- YOUR TASK: Look below and pull out each line with the word "part".

- SOURCE EXCERPT:
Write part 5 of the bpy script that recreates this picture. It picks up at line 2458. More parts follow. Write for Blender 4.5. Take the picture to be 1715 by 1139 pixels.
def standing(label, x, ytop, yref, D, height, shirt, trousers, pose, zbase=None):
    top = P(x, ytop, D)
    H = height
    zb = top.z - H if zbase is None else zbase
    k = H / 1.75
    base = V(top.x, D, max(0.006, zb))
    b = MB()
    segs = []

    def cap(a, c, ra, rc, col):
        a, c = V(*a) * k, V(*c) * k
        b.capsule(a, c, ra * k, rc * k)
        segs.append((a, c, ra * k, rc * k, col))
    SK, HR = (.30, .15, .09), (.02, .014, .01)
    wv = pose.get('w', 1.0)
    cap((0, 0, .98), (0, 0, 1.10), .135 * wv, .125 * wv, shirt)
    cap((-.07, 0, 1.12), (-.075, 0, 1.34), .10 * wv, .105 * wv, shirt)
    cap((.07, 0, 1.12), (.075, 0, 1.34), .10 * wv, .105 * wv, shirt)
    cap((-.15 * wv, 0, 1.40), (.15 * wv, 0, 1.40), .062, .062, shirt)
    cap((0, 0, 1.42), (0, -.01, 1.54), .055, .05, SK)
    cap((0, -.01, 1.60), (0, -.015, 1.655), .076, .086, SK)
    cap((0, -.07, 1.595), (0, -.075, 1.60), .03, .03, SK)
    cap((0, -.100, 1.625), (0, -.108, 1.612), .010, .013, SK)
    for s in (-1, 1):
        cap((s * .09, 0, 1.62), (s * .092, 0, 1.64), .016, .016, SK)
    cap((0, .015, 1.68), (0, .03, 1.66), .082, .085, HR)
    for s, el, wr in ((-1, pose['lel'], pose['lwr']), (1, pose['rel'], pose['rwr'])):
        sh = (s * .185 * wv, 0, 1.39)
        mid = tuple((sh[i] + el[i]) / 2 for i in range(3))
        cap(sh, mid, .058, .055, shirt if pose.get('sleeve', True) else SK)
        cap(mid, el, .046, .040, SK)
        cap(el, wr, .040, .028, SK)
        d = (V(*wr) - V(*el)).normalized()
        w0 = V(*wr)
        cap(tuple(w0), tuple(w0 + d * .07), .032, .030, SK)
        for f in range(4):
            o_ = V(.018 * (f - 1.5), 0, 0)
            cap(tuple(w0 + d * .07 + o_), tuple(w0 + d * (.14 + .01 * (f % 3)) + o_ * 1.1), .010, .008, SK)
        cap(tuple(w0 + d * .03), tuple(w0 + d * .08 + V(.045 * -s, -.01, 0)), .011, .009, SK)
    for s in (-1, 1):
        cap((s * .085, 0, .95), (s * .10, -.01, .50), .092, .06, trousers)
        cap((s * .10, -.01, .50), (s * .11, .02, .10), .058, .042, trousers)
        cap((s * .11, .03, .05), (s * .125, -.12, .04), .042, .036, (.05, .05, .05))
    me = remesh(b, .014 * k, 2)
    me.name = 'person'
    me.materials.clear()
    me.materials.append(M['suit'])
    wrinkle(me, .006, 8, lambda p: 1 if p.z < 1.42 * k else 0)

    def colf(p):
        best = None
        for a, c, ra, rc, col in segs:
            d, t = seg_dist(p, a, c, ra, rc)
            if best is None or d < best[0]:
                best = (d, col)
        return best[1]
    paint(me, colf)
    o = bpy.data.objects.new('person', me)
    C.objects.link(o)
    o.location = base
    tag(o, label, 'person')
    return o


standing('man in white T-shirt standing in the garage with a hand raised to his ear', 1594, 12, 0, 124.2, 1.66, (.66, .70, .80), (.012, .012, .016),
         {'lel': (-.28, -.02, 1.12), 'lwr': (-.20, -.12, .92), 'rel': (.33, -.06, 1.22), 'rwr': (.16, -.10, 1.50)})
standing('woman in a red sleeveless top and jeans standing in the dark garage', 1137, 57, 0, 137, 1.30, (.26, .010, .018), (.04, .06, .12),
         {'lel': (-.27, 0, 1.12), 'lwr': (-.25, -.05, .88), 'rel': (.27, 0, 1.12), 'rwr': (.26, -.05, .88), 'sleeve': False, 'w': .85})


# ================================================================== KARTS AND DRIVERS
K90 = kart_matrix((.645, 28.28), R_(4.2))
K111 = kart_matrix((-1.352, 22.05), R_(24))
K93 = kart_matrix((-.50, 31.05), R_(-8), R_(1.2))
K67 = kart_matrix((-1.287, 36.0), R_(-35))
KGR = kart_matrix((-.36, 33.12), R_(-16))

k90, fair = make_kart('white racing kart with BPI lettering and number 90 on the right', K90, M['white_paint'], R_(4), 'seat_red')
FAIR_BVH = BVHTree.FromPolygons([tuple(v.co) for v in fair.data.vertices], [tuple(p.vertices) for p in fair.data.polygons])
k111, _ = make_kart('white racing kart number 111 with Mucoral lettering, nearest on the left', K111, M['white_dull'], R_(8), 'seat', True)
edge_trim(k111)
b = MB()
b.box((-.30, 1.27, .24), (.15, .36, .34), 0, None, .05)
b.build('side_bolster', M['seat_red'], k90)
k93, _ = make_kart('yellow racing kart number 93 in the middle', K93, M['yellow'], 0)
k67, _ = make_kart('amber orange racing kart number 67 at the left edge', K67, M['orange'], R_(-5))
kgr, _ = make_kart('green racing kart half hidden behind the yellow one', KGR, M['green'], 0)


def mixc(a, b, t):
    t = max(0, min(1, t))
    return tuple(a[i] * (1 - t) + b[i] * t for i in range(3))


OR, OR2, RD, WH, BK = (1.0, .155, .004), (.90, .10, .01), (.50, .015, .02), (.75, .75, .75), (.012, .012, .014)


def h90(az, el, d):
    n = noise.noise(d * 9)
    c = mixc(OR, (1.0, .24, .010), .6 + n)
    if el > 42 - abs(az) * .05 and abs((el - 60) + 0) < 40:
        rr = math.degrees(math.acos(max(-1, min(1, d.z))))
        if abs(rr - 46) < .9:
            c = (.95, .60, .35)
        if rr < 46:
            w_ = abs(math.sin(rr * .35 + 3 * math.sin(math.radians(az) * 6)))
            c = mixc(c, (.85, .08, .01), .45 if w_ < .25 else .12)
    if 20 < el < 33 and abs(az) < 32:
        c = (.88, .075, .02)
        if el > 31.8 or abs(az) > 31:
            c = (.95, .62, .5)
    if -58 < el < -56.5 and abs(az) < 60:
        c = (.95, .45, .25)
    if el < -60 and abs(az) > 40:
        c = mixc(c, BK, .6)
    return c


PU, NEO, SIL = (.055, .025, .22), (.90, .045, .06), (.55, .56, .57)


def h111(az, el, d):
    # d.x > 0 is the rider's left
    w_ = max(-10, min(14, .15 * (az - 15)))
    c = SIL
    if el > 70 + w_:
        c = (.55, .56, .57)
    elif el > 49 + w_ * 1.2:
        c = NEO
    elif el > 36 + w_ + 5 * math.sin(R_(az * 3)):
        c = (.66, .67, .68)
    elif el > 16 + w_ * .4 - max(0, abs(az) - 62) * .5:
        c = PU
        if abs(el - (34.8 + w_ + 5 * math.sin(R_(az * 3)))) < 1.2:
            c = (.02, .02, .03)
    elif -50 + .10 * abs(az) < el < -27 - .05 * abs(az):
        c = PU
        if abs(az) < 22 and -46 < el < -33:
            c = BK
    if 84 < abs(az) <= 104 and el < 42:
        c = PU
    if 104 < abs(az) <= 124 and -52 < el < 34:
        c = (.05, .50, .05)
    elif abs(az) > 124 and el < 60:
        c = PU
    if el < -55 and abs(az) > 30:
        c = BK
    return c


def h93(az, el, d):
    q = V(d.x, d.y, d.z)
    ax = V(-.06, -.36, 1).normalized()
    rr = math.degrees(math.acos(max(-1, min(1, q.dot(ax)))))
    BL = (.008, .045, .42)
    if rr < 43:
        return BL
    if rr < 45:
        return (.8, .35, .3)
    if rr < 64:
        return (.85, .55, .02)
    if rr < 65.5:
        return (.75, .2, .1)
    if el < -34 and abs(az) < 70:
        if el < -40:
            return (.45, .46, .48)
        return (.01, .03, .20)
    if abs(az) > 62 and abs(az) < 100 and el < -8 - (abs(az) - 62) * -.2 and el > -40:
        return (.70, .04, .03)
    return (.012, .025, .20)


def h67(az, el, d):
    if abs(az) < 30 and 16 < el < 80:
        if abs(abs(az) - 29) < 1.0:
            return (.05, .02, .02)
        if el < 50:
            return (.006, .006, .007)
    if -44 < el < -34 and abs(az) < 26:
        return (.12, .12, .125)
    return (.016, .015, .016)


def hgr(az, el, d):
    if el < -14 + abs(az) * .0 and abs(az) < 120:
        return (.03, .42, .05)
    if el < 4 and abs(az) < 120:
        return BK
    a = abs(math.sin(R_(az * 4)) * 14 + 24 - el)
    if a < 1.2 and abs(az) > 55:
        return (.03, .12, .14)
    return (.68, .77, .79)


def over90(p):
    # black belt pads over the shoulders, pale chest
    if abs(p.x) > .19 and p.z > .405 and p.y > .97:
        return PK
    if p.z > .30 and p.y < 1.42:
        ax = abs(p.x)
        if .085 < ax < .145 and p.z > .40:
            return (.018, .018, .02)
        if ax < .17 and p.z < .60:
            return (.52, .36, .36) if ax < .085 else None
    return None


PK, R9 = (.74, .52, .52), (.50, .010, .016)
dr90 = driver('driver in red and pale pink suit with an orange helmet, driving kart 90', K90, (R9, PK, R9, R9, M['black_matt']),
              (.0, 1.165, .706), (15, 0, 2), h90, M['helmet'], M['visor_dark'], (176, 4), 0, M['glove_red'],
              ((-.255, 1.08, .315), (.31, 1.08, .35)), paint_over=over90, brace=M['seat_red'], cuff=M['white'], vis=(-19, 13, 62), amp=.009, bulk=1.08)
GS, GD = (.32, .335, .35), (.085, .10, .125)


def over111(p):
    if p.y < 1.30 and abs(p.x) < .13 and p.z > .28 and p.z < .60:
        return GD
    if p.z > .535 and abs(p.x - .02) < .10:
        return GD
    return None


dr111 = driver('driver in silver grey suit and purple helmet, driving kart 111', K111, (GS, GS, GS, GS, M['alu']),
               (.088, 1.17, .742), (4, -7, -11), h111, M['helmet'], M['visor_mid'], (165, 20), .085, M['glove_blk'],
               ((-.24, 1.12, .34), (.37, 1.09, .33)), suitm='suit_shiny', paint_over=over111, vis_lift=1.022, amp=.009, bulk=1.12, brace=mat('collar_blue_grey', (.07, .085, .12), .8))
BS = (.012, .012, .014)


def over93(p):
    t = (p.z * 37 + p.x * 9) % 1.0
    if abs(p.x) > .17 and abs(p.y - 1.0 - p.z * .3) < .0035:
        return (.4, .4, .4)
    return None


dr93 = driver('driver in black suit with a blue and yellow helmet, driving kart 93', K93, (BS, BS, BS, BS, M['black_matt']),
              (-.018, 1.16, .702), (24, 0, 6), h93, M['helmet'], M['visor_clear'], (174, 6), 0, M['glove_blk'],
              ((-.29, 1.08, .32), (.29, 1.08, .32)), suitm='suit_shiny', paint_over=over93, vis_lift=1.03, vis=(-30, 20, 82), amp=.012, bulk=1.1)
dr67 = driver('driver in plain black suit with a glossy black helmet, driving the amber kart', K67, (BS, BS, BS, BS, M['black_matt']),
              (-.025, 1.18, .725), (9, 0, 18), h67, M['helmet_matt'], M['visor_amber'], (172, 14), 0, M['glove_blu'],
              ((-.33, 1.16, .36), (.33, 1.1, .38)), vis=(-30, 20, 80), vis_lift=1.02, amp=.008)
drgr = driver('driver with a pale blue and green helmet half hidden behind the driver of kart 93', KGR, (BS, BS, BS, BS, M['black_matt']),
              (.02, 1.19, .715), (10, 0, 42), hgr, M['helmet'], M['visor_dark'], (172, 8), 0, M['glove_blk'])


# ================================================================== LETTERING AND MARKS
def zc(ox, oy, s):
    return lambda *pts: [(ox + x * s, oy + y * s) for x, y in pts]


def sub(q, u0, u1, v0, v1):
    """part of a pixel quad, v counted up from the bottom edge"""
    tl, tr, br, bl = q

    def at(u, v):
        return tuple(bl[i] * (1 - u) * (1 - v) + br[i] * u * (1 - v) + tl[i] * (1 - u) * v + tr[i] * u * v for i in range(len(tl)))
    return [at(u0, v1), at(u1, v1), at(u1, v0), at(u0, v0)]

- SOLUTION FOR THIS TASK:
Write part 5 of the bpy script that recreates this picture. It picks up at line 2458. More parts follow. Write for Blender 4.5. Take the picture to be 1715 by 1139 pixels.
    """part of a pixel quad, v counted up from the bottom edge"""